Peter Brötzmann & Jason Adasiewicz
Going All Fancy
Eremite 2012
Ici, gouttes d’eau sur pierres brûlantes, notes aqueuses du vibraphone sur lave incandescente du saxophone. Ou comment la loi physique selon laquelle les pôles opposés s’attirent s’en trouve vérifiée.
Jason Adasiewicz hache son discours, le découpe à l’infini, passe les notes au tamis tandis que Peter Brotzmann, fidèle à lui-même coule son discours comme on fond les métaux. Chacun cherche son or, l’un égrenant le sol, l’autre pelletant des tunnels, mais c’est ensemble finalement que ces deux-là le trouveront. Vite. Dès la cinquième minute de ce disque (les échauffements accomplis, les muscles assouplis), la musique est belle, l’or est trouvé. On avait raison d’attendre beaucoup de ce disque-là.

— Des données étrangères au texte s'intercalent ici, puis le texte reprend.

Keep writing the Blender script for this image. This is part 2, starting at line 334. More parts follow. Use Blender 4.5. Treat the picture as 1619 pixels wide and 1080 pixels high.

Adasiewicz, 35 ans, chicagoan, est ce vibraphoniste aujourd’hui incontournable qui, comme hier Walt Dickerson, refuse à son instrument tout espoir d’animer quelque croisière, pour plutôt l’exposer aux quatre vents ou le plonger tout net dans le tumulte océanique.
Brötzmann, 71 ans, citoyen allemand ayant arpenté en tous sens les terres européennes de la musique improvisée, prenant depuis 25 années ses habitudes à Chicago, demeure fidèle à lui-même : généreux, le vibrato débordant, la sonorité énorme et les climax appelant parfois le répit de tempi méditatifs. Et justement, sur Going All Fancy, les rythmes plutôt apaisés de ce disque nous font prendre la mesure de son talent.
Gouttes d’eau sur pierres brûlantes, ou comment l’évaporation se fit musique un 8 juin 2011 à l’Abrons Art Center, New York, en public. Puis à présent, heureusement, incarnée en l’un des disques les plus importants de cette année 2012.